Préserver la ressource
Depuis le Brexit, les pêcheurs estiment assister à « un pillage organisé de la Manche », du fait du report de nombreux navires sur cette zone et de techniques de pêche particulières, selon Olivier Leprêtre, président du comité des pêches des Hauts-de-France.
Au coeur du problème, la senne démersale: cette technique consiste à placer un filet en forme d’entonnoir dans le fond marin, relié par ses deux extrémités à des câbles qui encerclent une surface gigantesque (environ 3 km2). Une puissance de pêche dix fois supérieure à celle des petits bateaux, majoritaires en France.
Développée depuis plus de dix ans par l’industrie néerlandaise dans la Manche, elle est considérée par de nombreux scientifiques, pêcheurs et associations comme dévastatrice pour les écosystèmes marins. Les pêcheurs normands et nordistes qui l’avaient adoptée puis bannie, plaident aujourd’hui pour son interdiction totale sur les côtes françaises.
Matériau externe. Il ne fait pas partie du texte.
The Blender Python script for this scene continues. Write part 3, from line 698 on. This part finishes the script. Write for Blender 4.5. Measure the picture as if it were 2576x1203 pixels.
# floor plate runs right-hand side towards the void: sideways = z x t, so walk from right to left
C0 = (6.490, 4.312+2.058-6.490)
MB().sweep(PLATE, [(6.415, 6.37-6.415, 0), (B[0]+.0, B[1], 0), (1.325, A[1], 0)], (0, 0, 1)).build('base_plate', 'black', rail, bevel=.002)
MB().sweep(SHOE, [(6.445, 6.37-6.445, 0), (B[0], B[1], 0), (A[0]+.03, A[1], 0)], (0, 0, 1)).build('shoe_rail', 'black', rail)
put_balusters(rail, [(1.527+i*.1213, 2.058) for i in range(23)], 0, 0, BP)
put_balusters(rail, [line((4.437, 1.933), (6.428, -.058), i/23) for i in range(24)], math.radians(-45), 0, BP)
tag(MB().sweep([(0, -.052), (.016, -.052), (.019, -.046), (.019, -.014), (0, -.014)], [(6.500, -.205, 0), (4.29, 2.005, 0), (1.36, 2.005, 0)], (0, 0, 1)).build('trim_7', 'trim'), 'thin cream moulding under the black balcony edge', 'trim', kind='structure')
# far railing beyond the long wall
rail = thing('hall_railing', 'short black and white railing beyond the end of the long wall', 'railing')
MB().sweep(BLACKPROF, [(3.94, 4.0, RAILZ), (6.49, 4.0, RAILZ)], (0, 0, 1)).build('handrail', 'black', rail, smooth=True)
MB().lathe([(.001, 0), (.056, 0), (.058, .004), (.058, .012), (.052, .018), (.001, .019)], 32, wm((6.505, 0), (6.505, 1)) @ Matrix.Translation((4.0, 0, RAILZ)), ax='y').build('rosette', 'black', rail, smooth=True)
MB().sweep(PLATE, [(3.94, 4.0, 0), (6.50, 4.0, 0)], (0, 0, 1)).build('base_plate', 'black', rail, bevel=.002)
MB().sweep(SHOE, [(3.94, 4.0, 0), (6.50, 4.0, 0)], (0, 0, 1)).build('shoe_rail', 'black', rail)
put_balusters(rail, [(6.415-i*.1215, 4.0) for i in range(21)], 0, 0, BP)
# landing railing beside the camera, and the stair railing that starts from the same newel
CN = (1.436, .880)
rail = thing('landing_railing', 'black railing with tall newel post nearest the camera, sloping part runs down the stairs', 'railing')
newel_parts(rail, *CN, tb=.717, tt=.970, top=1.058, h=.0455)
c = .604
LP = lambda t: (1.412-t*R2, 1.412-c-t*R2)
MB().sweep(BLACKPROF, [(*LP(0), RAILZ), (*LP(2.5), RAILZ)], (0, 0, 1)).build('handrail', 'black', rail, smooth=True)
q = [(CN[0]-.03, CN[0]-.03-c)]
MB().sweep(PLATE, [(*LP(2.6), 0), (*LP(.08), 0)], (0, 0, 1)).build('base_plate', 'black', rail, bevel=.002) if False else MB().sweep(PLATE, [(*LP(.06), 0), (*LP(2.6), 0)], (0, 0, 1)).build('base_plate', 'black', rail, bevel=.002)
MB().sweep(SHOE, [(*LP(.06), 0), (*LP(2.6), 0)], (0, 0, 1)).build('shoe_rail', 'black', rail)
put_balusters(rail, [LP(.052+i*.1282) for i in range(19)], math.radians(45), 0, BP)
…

Un amendement en ce sens a été voté en juillet par la commission des pêches du Parlement européen, mais doit encore être adopté par le Conseil européen. Avant de nouvelles négociations fin septembre, un collectif de 120 députés français et européens a appelé mercredi le gouvernement à peser pour interdire définitivement « cet engin destructeur qui transforme nos mers et nos ports en désert ».